Lost children of the Empire

Documentary. Examines the emigration of orphaned or disadvantaged children from Great Britain to distant parts of the British Empire during the years 1900-1967. Approximately 150,000 children were resettled by a variety of government-sanctioned British charitable institutions, including the Barnardo Homes and the Fairbridge Society. In Canada, child migration provided boys and girls to work the land. Later migrations took children to the farms of Australia and New Zealand, and to the Fairbridge Society's College in South Rhodesia (now Zimbabwe). A number of former migrant children, now adults in middle age, are profiled. They discuss their experiences and the treatment they received, including forced separation from their families, exploitation as "cheap labour", and incidents of physical and sexual abuse. Also shows the work of the Child Migrants Trust in helping former migrant children learn about and contact their birth families.

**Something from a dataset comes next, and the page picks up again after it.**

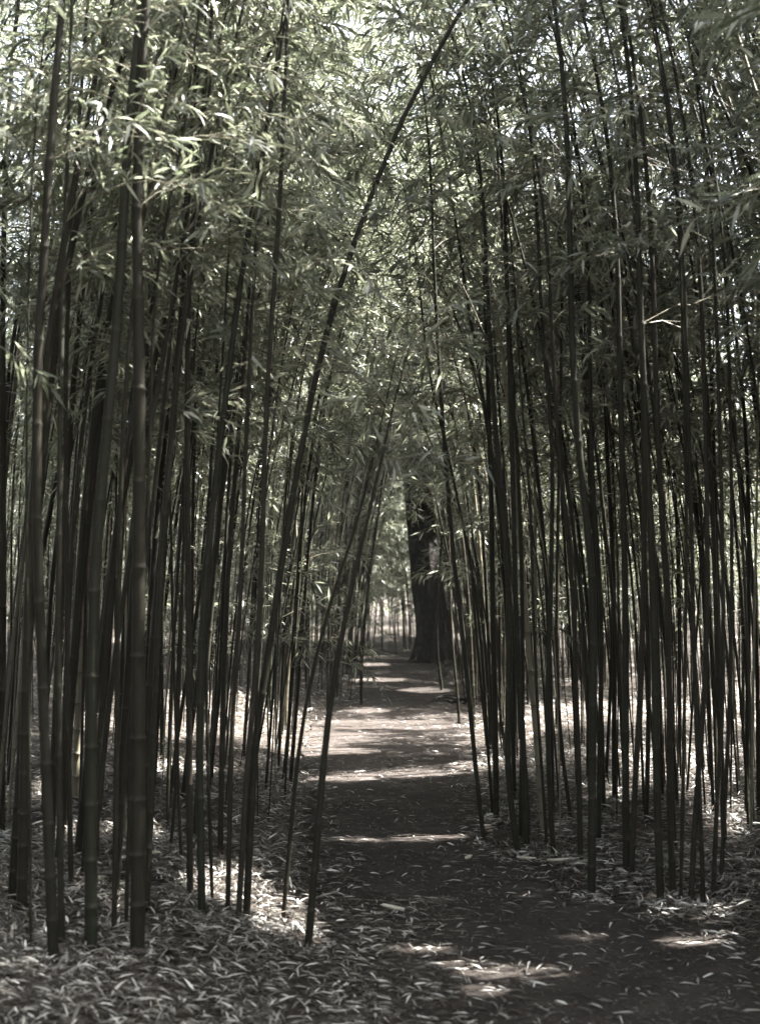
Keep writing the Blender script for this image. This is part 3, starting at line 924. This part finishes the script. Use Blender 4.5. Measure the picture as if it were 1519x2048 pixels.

[Molong Fairbridge reunion, 1988]

Special event coverage. Video record of Molong, Australia reunion of Fairbridge Farm School alumni. Includes congratulatory messages from Professor Stocker to Australian and British Columbia Fairbridgians, as well as a 1940s newsreel on Fairbridge Farm Schools in Australia and on the work of the Fairbridge Society.

[Prince of Wales Fairbridge Farm School] : [miscellaneous footage, ca. 1936-1940]

Amateur film. Footage of Fairbridge Farm children at work and at play at the Cowichan Station school, including farming scenes, Guy Fawkes Day celebration and costume parade, harvesting, cutting hay, swimming, baseball, picnicking, and an outdoor ceremony (possibly graduation?) at the Fairbridge Chapel. This reel appears, in part, to be a compilation of shorter film items made by A.C. Lincoln and credited to "Fairbridge Pictures". The titled segments are: "Autumn scenes, Prince of Wales Fairbridge Farm School, Cowichan Station, V.I., B.C."; "The day with 'Boy'" (about a sheep herding border collie at a nearby farm) "Down by the Kelvin Creek" (children playing in creek, and playing baseball); "Hay Ho!" (on the hay harvest); "Our Water Babies" (more water sports); and "The Picnic, Cowichan Bay" (which shows the children walking to Cowichan Bay, eating lunch, swimming and diving, and visiting the abandoned "Butter Church" at Comiaken Hill).

Prince of Wales Fairbridge Farm School. Cowichan Station.

Documents pertaining to Fairbridge Farm School, a residential and educational community for underprivileged British children, located near Duncan. Includes visitors books (1935-1953) and roll book of Fairbridge school staff (1935-1950). Also includes scrapbook and diary of school nurse, Margaret (nee King) Minchen (1940-1942). Photographs transferred to Visual Records accession 198706-2.

Presented by the Fairbridge Alumni Association, 1985.

Prince of Wales Fairbridge Farm School

Prince of Wales Fairbridge Farm School. Cowichan Station.

Loose pages from Punishment Book kept at Fairbridge Farm School (Cowichan Station, B.C.) by duties master, ca. 1944-1946. Sheets record punishments given to Fairbridge children for offences and infractions. Also prospectus of Fairbridge Farm Schools Society, ca. 1935. Printed pamphlets transferred to Library and Maps Division; photographs transferred to Visual Records accession., 198706-2.

Received from the Fairbridge Alumni Association, 1987.

Prince of Wales Fairbridge Farm School

[Prince of Wales Fairbridge Farm School, 1939-1940]

Amateur film. Footage of: land clearing for, and construction and dedication of, Fairbridge Chapel; more children arriving from Great Britain; Lower Island sports meet, 1939; farming activities at Fairbridge; recreation; Boy Scout and Cub troops; Christmas celebrations; visit of Lord and Lady Tweedsmuir; Royal visit to Victoria, 1939.